Written task:
Print verbatim the opening line of the material and every subsequent line through the one containing "rad = math.radians".
===== Collected material
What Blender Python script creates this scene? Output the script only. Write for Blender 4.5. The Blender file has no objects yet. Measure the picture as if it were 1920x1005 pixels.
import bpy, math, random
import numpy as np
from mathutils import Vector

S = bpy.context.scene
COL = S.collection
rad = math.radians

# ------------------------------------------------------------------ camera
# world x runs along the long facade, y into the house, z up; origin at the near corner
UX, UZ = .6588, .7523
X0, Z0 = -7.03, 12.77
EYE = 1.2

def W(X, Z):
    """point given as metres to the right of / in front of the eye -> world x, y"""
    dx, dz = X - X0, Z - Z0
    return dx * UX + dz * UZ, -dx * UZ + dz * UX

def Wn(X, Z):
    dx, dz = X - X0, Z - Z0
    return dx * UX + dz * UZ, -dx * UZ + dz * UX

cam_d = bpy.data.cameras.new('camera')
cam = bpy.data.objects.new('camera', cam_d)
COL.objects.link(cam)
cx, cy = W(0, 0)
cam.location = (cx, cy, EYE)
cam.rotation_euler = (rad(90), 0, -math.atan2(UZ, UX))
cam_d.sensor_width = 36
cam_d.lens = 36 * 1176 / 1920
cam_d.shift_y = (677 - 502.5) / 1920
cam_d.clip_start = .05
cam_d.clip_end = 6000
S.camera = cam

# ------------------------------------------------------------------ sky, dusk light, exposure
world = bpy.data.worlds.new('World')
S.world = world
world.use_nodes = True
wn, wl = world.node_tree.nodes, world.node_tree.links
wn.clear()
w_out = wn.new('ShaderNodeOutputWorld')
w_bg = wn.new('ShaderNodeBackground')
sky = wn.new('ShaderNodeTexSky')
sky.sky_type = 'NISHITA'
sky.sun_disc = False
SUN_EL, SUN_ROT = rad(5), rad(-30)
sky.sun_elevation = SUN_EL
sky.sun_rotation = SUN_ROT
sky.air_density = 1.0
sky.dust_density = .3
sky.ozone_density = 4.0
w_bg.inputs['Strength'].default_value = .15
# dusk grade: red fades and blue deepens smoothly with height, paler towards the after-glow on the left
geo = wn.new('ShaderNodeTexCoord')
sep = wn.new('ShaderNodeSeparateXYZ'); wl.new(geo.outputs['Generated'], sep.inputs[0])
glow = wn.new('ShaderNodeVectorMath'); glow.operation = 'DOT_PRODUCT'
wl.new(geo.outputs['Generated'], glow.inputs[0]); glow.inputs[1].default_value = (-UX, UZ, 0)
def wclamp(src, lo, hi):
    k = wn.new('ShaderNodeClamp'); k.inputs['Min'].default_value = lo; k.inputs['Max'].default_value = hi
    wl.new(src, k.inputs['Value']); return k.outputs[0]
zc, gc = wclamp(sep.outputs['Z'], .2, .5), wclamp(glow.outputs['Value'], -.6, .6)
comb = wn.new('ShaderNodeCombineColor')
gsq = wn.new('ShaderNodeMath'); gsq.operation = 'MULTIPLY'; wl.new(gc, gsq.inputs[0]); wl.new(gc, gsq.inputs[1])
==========
Answer to this problem:
What Blender Python script creates this scene? Output the script only. Write for Blender 4.5. The Blender file has no objects yet. Measure the picture as if it were 1920x1005 pixels.
import bpy, math, random
import numpy as np
from mathutils import Vector

S = bpy.context.scene
COL = S.collection
rad = math.radians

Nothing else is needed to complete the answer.